2 million new homes would allow, on average, about 3 thousand new homes in each of the 650 UK constituencies. So that could be 4 or 5 thousand in some less densely populated areas and maybe only 1 thousand (or less) in e.g. some London boroughs. Because, let’s be clear, there is no way we can build more brand new cities, in an already densely populated country like the UK. All we can do is provide maybe a few thousand more homes in existing cities and towns. These 2 million homes would allow for maybe 8 million more residents. That would be the limit. In fact, over the next 25 years it’s expected the UK’s population will grow by 10 million, according to The Office for National Statistics (ONS). We may just handle that with about 2 million more homes, built over the next 20 years. About 2 million new homes has got to be the maximum because:

  •  We can’t build on greenbelt – to do so would destroy the environment with devastating consequences.
  • We can’t build on areas with flood risk – and more of these areas are unfortunately being discovered every year.
  • We can’t build where the knock on effect on services and transport would be prohibitive.

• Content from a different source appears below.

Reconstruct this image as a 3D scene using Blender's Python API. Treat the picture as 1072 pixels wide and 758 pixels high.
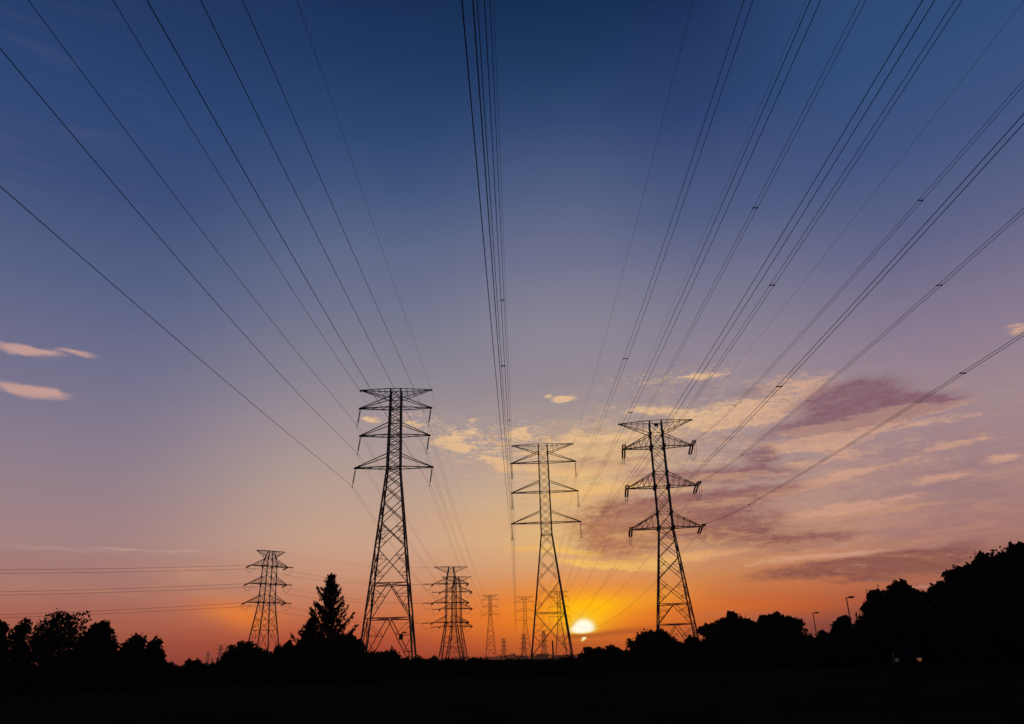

Houses can’t just be ‘dumped’ on existing areas. New housing depends on services (police, schools, health, social, fire, water etc.), they need shops, roads, transportation links. There’s a limit to how much of this infrastructure we can realistically provide.

There is perhaps some scope for creating additional living units by converting existing large homes to flats. However, that solution still means additional pressure on local services.

UKIP is the only party that truly cares about the future of our great country. UKIP has a major opportunity to be recognised  now as the real protector of the UK’s environment.